Aramark proudly proclaims that, “With [Aramark], you can expect more—more savings.” A proclamation they steadfastly deliver on, no matter the cost. The company has a long history stretching back to the early 2000s of changing courses to include substandard—and cheaper—ingredients, running out of food completely and rampant health and safety violations. In 2013 the Burlington County Jail of New Jersey was found to be serving spoiled food, which made prisoners violently sick—this food was provided, stored and prepared by Aramark. That same year, prisons across Michigan and Ohio saw sudden outbreaks of foodborne illness after Aramark kitchens were found to have maggot infestations. These instances of blatant neglect for quality and safety may be, thus far, limited to prisons – but it says quite a lot about a company by how they treat the customers who don’t have a choice in selecting their services.
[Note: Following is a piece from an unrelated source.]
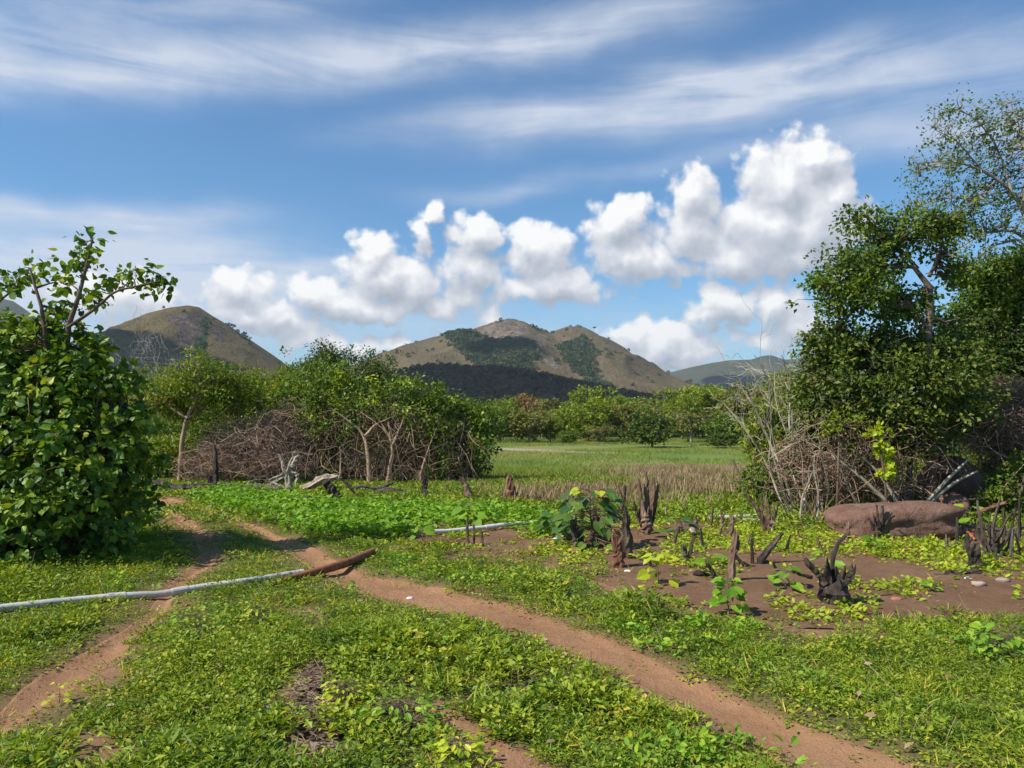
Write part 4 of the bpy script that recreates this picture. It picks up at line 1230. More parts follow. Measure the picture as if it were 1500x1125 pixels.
for key, leaf, bark, sd, kw in (("bright", L_LIGHT, B_BROWN, 71, {}), ("mid", L_MID, B_BROWN, 72, {}), ("dark", L_DARK, B_BROWN, 73, {}), ("olive", L_OLIVE, B_GREY, 74, {}),
                                ("twiggy", L_OLIVE, B_GREY, 75, dict(n=90, twiggy=.7)), ("tan", L_TAN, B_GREY, 76, dict(n=170)), ("bright2", L_LIGHT, B_BROWN, 77, dict(w=6.0)), ("olive2", L_OLIVE, B_BROWN, 78, dict(h=5.4)), ("mid2", L_MID, B_BROWN, 79, dict(w=5.8))):
    mbl, mbw = far_proto(sd, leaf, bark, **kw)
    o1 = mbw.build("trunk", bark, None, smooth=True); o2 = mbl.build("crown", leaf, None)
    FARP[key] = (o1.data, o2.data); bpy.data.objects.remove(o1); bpy.data.objects.remove(o2)
HW = dict(bright=(5.0, 5.2), mid=(5.0, 5.2), dark=(5.0, 5.2), olive=(5.0, 5.2), twiggy=(5.0, 5.2), tan=(5.0, 5.2), bright2=(5.0, 6.0), olive2=(5.4, 5.2), mid2=(5.0, 5.8))
_frng = np.random.RandomState(80)
def far_tree(key, px, top, hw, d, label, group, name="tree", cat="tree"):
    p = at(px, 600, d); z = Hs(p[0], p[1])
    h = at(px, top, d)[2] - z
    t = thing(name, (p[0], p[1], z), label, cat, group)
    hh, ww = HW[key]
    sx = 2 * hw * d / F / (ww * .95); sz = h / (hh * .93)
    t.scale = (sx, sx, sz); t.rotation_euler = (0, 0, _frng.rand() * 6.28)
    for nm, me in zip(("trunk", "crown"), FARP[key]):
        c = bpy.data.objects.new(nm, me); COL.objects.link(c); c.parent = t
    return t
G1 = "trees along the far side of the meadow"
for a in [
 ("mid", 733, 588, 30, 108, "mid-green tree touching the right flank of the vine-draped mound across the meadow"),
 ("olive", 775, 600, 34, 106, "dull green rounded tree at the far meadow edge, left of the small bright one"),
 ("bright", 806, 607, 20, 107, "small bright-green tree wedged between two broader ones on the meadow edge"),
 ("bright2", 862, 586, 40, 112, "broad yellow-green tree in the middle of the far meadow edge"),
 ("twiggy", 878, 618, 24, 104, "grey twiggy thin-leaved bush in front of the broad yellow-green tree"),
 ("olive2", 915, 592, 28, 112, "grey-green tree between the broad yellow-green tree and the dark free-standing one"),
 ("dark", 955, 603, 39, 92, "dark-green free-standing tree pushed forward into the meadow"),
 ("twiggy", 1012, 592, 32, 110, "grey half-bare tree right behind the dark free-standing tree"),
 ("bright", 1032, 566, 42, 130, "tall light-green tree on the rise above the grey half-bare tree"),
 ("dark", 1062, 632, 30, 90, "low dark bush at the right end of the meadow, beside the pale bare shrub"),
 ("mid2", 1062, 598, 36, 104, "dark-green tree over the low dark bush at the right end of the meadow"),
 ("olive", 1105, 562, 44, 118, "olive tree showing through the stems of the pale bare shrub"),
 ("tan", 762, 574, 24, 135, "tan dry-leaved tree standing up behind the left end of the meadow trees"),
 ("mid", 830, 628, 16, 103, "small round bush at the foot of the broad yellow-green tree"),
 ("olive2", 1150, 556, 44, 112, "tall olive tree behind the pale bare shrub, close to the big vine-hung thicket"),
 ]:
    far_tree(a[0], a[1], a[2], a[3], a[4], a[5], G1)
G2 = "trees filling the back of the far tree line"
keys = ["olive", "mid", "bright", "olive2", "mid2", "bright2", "twiggy", "olive", "dark"]
k = 0
for row, (d, base_top, n) in enumerate(((126, 596, 18), (150, 590, 20), (190, 588, 22), (250, 589, 24))):
    for i in range(n):
        px = 690 + (1210 - 690) * (i + .3 + .5 * _frng.rand()) / n
        top = base_top + 7 * _frng.randn() - 34 * float(sstep(930, 1120, px)) * (.7 if row else .4) 
        far_tree(keys[(k * 5 + row) % 9], px, top, 22 + 12 * _frng.rand(), d + 8 * _frng.randn(), "one of the crowded trees filling the back of the far tree line", G2)
        k += 1
for row, (d, base_top, n) in enumerate(((60, 600, 9), (110, 575, 12))):
    for i in range(n):
        px = 160 + 480 * (i + .5 * _frng.rand()) / n
        far_tree(keys[(k * 5 + row) % 9], px, base_top + 8 * _frng.randn(), 40 + 14 * _frng.rand(), d + 4 * _frng.randn(), "one of the half-hidden trees between the left thicket and the left hill", "trees behind the left thicket")
        k += 1

# ---- the right-hand group
d = 12.6
make_tree("vine_covered_bush", "tall dense mass of vine-hung shrubs with small dark leaves, behind the red boulder", "bush", d, (1290, 742),
    [[(1290,745,5),(1285,650,4),(1260,560,3),(1230,500,1.6)], [(1330,745,5),(1335,640,4),(1340,560,2)], [(1240,745,4),(1225,660,3),(1205,560,1.6)], [(1370,735,5),(1385,640,4),(1390,540,2)]],
    [(1258,555,78,82),(1228,505,44,44,-.1),(1330,575,80,80,-.3),(1300,512,66,38,.2),(1192,565,20,60,.2),(1395,560,58,75,.2),(1370,505,56,44,.5),(1260,630,80,40,.2),(1350,630,50,30,.3),(1200,620,36,50,.2),(1180,660,30,40,.4)],
    1300, 28, .19, .07, LEAFW, L_DARK, B_BROWN, seed=91, shell=.5, frac=.4, twig=.005, parts=ST, vs=.26, vmean=.62, jit=.2)
make_tree("tree", "brown-trunked tree leaning out of the vine-hung mass, its leafy crown spread towards the meadow", "tree", 12.3, (1362, 742),
    [[(1368,745,7),(1364,640,6.5),(1361,575,6),(1358,520,5.4),(1362,470,5),(1364,430,4.6),(1361,408,4.2),(1345,393,3.6),(1318,388,2.8),(1290,392,2),(1255,400,1.2)],
     [(1361,405,3.4),(1372,380,2.4),(1380,350,1.6),(1385,325,1)], [(1345,393,2.4),(1320,365,1.8),(1290,345,1.2),(1260,322,.8)], [(1360,478,2.8),(1345,462,2.2),(1332,445,1.4)], [(1360,460,2.2),(1385,472,1.6),(1400,468,1.0)],[(1318,388,2),(1270,420,1.3),(1220,440,.8)]],
    [(1245,395,58,36),(1285,372,50,34,.2),(1330,335,66,28,.2),(1262,322,34,22),(1205,415,26,14),(1330,440,46,26,.3),(1240,440,48,18),(1270,425,50,28,-.3),(1385,330,44,24,.3),(1300,460,30,14),(1385,360,30,20),(1400,400,30,20,.3)],
    700, 17, .17, .068, LEAFW, L_MID, B_BROWN, seed=92, shell=.3, frac=.75, twig=.0055, vs=.2, vmean=.42, jit=.25)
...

This is a position that many Higher Education and K-12 schools are beginning to find themselves in, as Aramark continues to monopolize its services in the United States.

The laws upholding the privatization of prisons, kept in place due to the machinations and legal bribery of lobbyists, remain in place despite their dubious morality. A country with an already immense prison population gains nothing from turning it into a lucrative operation to be run by corporations. The prison-industrial complex has provided us with “Three Strike” laws, “Truth in Sentencing” and several other “tough on crime” initiatives that have only served to turn a system of should-be rehabilitation, into blind punishment. Private prison contractors – Aramark among them—have funded lobbyists to ensure that legislation for tougher, longer sentences persists. Since 1998, Aramark Corporation has contributed over $3.2 million to these lobbyists—cementing itself as a firm supporter of these racist, socially unjust laws.

It seems that Hamline’s initiative for justice in modern society ends at the Bistro. In all seriousness, Aramark’s monopolization of the food-service industry coupled with our university’s immense debt makes for a situation which provides little wiggle-room. Most other colleges in the area—other than St. Olaf, Macalester, and Carleton—are all essentially at the heel of Aramark, as well as most K-12 schools. Even so, I wonder where Hamline places priority in funding in terms of appearances versus actions. It is my hope that in the formative years to come, Hamline understands what can be assumed of supporting an ethically gray service provider like Aramark. When a propagator of unjust laws and business practices embeds itself so deeply on campus, it is only natural to call into question what campus’ ‘values’.